* [EXERCISE DETAILS]
How many of these lines hold the string "that"? Answer with the number only.

* [DATA SECTION]

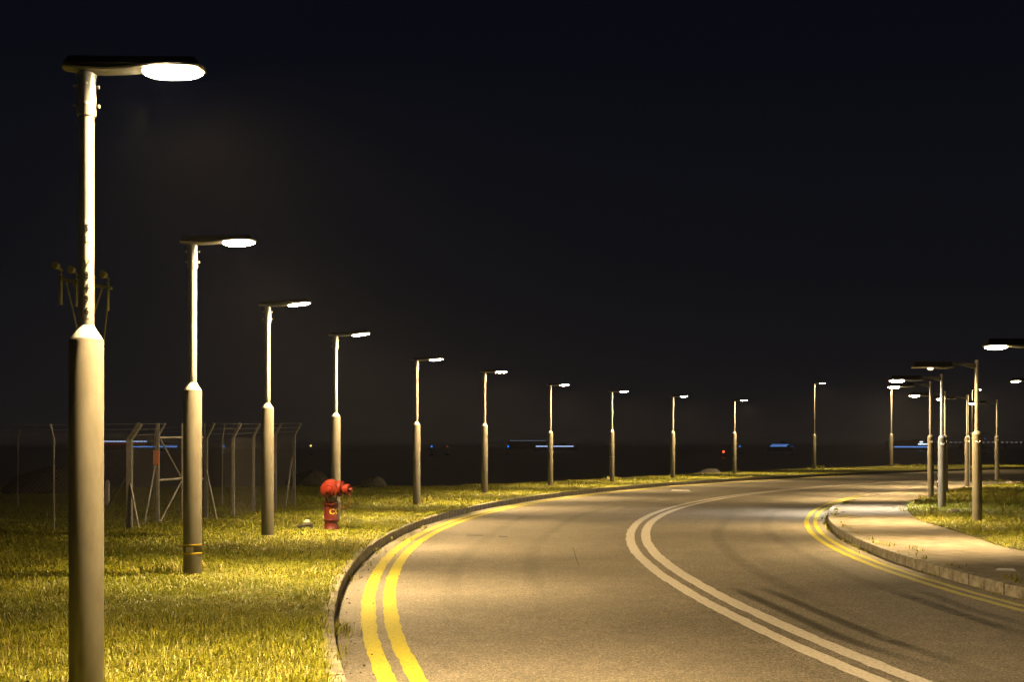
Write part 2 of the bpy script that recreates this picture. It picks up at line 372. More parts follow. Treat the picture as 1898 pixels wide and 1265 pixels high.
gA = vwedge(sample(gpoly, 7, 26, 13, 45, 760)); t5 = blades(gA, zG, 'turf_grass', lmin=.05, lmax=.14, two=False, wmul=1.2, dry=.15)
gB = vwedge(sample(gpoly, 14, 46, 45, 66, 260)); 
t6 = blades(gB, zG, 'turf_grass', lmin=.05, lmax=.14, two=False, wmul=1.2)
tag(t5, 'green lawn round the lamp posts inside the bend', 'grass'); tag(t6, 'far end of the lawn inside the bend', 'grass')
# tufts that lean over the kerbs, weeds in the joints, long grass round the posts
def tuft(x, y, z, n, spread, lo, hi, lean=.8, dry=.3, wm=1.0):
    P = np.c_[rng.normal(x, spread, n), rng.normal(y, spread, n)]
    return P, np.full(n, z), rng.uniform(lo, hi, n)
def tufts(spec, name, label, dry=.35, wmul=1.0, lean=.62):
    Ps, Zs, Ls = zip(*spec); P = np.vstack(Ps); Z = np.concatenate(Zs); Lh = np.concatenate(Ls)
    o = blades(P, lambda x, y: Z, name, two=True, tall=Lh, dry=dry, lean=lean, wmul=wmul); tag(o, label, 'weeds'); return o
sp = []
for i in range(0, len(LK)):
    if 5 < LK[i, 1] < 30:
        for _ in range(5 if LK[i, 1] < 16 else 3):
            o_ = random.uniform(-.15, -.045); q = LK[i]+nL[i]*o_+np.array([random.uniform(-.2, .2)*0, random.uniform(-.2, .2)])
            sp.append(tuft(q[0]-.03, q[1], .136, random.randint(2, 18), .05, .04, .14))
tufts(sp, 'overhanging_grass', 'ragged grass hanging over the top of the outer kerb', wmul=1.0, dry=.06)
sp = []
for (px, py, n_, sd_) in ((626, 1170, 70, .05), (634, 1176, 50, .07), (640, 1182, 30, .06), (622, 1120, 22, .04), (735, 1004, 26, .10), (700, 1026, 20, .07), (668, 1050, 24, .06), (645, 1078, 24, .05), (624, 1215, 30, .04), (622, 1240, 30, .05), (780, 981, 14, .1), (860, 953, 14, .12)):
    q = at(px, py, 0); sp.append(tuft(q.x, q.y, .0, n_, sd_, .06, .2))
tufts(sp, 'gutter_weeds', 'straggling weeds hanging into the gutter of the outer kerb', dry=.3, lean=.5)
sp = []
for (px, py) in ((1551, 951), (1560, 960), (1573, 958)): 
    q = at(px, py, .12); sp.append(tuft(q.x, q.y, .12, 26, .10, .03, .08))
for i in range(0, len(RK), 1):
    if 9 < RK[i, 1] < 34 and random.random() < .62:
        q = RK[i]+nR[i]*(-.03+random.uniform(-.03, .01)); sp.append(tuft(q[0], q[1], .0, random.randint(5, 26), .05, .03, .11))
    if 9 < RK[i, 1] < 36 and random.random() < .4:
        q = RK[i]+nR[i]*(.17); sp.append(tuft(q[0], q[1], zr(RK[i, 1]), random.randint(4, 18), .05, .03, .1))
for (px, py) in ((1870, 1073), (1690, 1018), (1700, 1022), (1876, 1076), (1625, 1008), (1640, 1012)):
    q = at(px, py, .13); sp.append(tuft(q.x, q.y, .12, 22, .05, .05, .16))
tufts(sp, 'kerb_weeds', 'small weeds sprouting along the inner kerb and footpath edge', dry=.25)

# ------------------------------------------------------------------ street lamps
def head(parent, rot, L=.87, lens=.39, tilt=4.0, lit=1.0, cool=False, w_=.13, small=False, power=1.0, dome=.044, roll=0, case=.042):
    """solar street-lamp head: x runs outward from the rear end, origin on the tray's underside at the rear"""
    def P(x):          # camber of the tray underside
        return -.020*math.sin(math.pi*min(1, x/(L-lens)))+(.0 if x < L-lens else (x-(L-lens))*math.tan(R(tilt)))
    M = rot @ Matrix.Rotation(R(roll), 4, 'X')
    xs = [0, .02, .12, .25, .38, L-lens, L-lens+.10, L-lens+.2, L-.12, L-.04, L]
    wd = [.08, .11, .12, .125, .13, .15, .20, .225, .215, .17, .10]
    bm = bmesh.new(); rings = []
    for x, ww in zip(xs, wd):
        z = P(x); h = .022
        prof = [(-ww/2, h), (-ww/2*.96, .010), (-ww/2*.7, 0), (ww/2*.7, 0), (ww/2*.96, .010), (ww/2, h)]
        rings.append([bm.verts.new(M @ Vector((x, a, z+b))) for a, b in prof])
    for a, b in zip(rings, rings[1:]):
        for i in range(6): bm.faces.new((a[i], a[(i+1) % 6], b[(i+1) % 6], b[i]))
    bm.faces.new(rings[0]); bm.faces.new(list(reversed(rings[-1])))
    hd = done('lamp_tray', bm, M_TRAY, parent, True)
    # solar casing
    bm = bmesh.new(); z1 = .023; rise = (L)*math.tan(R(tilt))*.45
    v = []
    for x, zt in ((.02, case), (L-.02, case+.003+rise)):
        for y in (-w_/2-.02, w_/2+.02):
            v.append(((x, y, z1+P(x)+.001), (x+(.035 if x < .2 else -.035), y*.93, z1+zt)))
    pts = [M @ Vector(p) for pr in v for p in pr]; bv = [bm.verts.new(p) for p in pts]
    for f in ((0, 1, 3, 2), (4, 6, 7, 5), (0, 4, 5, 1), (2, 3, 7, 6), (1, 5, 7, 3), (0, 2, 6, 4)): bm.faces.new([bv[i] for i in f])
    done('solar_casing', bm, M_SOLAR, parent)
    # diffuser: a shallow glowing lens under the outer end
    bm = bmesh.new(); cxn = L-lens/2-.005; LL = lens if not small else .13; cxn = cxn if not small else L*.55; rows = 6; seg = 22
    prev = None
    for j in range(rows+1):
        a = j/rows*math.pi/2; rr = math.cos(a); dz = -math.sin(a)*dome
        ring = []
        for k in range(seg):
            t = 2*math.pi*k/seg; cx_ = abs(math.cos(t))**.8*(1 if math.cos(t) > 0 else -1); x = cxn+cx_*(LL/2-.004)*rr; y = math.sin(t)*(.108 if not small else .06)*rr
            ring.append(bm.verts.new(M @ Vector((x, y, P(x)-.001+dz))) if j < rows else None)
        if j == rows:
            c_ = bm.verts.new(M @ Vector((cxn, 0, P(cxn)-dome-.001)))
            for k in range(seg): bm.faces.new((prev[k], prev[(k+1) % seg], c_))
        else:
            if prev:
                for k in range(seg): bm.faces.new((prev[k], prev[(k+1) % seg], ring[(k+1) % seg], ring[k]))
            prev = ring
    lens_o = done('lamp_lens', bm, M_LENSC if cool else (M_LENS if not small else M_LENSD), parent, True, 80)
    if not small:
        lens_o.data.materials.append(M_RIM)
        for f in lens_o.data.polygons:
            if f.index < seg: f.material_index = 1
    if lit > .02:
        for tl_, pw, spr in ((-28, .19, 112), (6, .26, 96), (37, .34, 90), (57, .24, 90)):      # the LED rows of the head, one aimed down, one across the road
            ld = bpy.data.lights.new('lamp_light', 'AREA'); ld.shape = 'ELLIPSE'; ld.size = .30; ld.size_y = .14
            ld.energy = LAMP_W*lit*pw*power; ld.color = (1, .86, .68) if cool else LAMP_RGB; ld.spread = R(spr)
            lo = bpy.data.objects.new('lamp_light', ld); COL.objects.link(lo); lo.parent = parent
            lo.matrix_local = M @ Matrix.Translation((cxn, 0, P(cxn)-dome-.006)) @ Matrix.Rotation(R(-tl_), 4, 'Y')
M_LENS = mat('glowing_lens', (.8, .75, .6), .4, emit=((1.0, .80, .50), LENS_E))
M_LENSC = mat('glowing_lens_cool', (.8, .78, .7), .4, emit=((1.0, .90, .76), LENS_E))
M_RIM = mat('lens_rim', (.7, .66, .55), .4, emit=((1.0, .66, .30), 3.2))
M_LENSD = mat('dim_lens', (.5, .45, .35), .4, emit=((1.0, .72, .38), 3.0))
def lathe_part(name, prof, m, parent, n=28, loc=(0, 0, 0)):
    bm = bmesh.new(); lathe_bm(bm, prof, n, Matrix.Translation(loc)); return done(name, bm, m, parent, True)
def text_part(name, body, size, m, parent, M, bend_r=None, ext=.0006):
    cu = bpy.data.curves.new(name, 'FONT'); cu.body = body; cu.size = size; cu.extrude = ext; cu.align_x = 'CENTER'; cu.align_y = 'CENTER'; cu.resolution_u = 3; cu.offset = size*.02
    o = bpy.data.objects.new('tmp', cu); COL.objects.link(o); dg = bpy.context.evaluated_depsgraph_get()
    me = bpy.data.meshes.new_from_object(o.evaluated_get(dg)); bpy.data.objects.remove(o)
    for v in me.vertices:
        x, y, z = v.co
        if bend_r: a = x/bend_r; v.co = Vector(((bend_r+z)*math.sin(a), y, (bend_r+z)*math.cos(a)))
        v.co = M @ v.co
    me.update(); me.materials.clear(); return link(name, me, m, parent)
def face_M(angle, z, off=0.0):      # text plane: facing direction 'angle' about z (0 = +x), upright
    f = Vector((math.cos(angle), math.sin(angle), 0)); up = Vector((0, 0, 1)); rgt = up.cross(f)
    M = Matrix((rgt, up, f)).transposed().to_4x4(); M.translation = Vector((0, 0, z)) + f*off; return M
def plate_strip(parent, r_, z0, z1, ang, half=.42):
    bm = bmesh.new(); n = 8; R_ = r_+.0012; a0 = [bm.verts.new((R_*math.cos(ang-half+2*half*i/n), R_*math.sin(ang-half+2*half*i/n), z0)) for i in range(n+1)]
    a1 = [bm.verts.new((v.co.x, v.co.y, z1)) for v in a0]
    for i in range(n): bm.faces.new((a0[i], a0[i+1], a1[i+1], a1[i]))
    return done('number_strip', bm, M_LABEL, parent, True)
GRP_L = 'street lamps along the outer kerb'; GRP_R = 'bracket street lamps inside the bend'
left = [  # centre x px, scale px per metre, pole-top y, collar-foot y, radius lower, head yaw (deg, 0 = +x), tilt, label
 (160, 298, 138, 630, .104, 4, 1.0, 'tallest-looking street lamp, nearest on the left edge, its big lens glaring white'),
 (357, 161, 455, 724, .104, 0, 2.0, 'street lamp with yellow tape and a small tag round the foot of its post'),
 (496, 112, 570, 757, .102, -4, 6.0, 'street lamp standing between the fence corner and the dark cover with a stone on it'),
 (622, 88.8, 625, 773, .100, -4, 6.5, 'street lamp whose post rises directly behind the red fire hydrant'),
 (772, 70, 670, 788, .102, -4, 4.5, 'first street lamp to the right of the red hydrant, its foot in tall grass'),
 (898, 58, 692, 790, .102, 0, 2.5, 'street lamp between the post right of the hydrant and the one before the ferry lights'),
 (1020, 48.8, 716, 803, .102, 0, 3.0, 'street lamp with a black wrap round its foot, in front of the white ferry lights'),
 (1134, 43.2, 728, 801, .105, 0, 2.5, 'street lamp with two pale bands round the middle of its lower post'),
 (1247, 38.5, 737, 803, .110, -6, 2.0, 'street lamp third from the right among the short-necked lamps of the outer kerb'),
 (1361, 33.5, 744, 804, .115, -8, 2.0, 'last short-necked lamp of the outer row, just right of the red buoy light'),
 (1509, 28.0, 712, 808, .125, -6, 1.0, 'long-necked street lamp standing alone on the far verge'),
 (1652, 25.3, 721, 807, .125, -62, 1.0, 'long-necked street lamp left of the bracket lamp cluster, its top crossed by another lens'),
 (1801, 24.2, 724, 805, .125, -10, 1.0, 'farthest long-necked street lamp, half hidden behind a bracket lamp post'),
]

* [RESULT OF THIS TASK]
2